| Data lines |
◆ ◆ ◆ ◆ ◆ ◆ ◆
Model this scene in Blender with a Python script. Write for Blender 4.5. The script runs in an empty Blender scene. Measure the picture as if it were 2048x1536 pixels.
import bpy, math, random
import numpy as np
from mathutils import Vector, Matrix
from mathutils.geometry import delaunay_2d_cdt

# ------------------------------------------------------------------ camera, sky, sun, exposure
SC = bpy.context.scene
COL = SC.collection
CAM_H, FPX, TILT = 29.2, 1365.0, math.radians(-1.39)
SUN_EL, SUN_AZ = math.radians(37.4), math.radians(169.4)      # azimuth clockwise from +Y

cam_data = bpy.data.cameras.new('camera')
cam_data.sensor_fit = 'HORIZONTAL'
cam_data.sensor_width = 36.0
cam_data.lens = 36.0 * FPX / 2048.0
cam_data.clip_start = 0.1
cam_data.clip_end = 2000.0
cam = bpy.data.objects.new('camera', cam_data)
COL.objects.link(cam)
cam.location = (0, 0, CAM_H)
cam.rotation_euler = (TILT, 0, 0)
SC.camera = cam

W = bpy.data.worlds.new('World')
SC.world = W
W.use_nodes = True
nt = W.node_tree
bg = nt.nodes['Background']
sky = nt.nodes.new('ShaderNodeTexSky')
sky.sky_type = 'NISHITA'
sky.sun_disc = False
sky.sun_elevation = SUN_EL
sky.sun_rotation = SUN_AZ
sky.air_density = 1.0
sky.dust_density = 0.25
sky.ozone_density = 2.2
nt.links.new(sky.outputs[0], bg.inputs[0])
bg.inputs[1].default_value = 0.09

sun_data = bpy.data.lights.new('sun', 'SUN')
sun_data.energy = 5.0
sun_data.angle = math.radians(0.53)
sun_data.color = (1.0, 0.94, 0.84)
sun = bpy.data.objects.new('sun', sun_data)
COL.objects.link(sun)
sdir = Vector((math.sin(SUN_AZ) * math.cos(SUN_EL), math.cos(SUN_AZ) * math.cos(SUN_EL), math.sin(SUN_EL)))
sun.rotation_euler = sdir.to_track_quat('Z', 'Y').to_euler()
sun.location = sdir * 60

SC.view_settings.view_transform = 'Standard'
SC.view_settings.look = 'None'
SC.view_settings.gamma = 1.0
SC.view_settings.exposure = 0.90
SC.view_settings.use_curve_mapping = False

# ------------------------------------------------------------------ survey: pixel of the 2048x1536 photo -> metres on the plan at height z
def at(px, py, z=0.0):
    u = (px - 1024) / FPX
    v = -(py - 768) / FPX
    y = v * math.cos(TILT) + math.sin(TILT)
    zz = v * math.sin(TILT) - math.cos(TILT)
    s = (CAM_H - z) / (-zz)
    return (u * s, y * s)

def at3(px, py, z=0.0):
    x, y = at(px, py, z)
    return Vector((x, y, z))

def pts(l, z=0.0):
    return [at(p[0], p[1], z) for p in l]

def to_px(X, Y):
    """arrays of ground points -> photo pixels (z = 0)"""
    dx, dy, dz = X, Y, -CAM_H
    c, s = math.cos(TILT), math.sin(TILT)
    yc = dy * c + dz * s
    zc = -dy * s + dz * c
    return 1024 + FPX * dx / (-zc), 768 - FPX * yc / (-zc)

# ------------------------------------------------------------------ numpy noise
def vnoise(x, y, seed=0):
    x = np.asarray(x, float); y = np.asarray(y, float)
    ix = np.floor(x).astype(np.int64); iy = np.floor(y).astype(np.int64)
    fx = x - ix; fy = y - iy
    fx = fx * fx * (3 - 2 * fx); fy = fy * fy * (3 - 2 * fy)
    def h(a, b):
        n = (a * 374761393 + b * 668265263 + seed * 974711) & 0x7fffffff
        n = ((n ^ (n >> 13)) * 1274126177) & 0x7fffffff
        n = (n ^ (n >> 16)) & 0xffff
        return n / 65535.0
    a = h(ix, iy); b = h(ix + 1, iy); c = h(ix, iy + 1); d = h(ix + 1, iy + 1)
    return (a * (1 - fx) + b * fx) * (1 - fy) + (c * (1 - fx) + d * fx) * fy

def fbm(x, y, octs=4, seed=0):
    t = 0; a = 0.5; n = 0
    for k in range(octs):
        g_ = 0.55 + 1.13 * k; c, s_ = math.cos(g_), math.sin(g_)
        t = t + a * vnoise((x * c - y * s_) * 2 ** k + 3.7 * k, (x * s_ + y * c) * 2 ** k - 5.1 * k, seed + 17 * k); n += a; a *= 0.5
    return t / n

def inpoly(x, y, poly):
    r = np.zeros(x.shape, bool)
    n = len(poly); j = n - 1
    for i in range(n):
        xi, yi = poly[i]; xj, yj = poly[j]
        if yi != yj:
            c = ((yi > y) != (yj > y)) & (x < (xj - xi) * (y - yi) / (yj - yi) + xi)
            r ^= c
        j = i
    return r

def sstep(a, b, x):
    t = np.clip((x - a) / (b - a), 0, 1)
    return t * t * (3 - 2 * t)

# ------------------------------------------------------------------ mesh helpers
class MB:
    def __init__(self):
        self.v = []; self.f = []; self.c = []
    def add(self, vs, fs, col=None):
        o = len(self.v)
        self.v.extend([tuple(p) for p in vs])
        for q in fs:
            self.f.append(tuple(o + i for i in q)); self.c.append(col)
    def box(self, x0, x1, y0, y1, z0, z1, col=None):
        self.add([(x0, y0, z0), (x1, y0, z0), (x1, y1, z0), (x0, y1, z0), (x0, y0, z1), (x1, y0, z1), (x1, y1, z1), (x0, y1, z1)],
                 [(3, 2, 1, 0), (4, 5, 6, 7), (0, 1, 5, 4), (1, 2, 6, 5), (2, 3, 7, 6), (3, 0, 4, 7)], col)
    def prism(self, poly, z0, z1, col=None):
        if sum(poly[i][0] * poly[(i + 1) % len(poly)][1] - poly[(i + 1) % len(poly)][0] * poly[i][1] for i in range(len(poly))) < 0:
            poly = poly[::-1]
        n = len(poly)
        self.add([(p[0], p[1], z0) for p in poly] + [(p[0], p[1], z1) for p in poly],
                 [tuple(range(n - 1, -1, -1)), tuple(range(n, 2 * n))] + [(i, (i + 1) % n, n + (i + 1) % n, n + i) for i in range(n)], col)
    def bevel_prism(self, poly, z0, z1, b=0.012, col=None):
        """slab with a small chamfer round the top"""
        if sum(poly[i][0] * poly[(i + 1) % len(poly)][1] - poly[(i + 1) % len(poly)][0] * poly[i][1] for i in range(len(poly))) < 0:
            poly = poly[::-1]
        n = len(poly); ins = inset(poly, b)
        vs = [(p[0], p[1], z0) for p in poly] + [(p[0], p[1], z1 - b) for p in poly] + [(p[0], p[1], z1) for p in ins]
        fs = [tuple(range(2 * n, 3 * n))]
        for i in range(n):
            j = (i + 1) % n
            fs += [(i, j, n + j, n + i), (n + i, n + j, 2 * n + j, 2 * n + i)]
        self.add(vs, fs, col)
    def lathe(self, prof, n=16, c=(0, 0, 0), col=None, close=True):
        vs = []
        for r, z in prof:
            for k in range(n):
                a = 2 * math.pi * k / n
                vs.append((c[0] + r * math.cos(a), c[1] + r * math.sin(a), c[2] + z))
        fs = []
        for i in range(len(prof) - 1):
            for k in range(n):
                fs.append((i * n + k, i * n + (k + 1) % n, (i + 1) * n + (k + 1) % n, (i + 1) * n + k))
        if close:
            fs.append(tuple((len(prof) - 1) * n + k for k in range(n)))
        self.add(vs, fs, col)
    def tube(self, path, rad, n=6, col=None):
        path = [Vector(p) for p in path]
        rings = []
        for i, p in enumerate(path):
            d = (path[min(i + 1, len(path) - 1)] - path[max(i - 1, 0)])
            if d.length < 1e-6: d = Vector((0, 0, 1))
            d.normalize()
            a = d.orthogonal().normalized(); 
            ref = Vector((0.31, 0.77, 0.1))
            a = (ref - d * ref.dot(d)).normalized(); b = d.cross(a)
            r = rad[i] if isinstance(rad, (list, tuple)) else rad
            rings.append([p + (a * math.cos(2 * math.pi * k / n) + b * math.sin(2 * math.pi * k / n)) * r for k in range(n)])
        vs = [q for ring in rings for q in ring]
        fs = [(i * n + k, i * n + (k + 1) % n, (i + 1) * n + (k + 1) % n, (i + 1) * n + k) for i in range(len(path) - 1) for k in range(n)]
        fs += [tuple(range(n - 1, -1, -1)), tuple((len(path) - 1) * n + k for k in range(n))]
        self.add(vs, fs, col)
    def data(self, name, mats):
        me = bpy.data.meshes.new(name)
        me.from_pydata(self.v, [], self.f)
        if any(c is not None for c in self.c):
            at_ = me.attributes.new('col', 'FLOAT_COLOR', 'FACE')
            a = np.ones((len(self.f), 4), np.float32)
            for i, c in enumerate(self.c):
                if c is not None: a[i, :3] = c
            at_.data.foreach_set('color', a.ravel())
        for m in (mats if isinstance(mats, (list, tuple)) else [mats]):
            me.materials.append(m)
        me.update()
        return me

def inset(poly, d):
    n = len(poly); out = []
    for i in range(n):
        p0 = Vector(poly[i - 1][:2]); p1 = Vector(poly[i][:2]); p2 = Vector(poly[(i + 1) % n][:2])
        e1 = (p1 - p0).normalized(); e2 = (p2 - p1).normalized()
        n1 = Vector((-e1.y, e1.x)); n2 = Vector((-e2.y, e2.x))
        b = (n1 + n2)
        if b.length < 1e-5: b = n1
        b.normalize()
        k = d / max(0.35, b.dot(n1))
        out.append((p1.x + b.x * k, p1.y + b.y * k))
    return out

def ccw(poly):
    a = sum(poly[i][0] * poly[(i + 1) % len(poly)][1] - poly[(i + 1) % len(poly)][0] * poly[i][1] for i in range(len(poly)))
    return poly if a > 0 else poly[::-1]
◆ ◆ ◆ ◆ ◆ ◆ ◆
Repeat exactly, please, each line from the beginning of the data through the line with "from mathutils.geometry import" in it, and only those lines.

Model this scene in Blender with a Python script. Write for Blender 4.5. The script runs in an empty Blender scene. Measure the picture as if it were 2048x1536 pixels.
import bpy, math, random
import numpy as np
from mathutils import Vector, Matrix
from mathutils.geometry import delaunay_2d_cdt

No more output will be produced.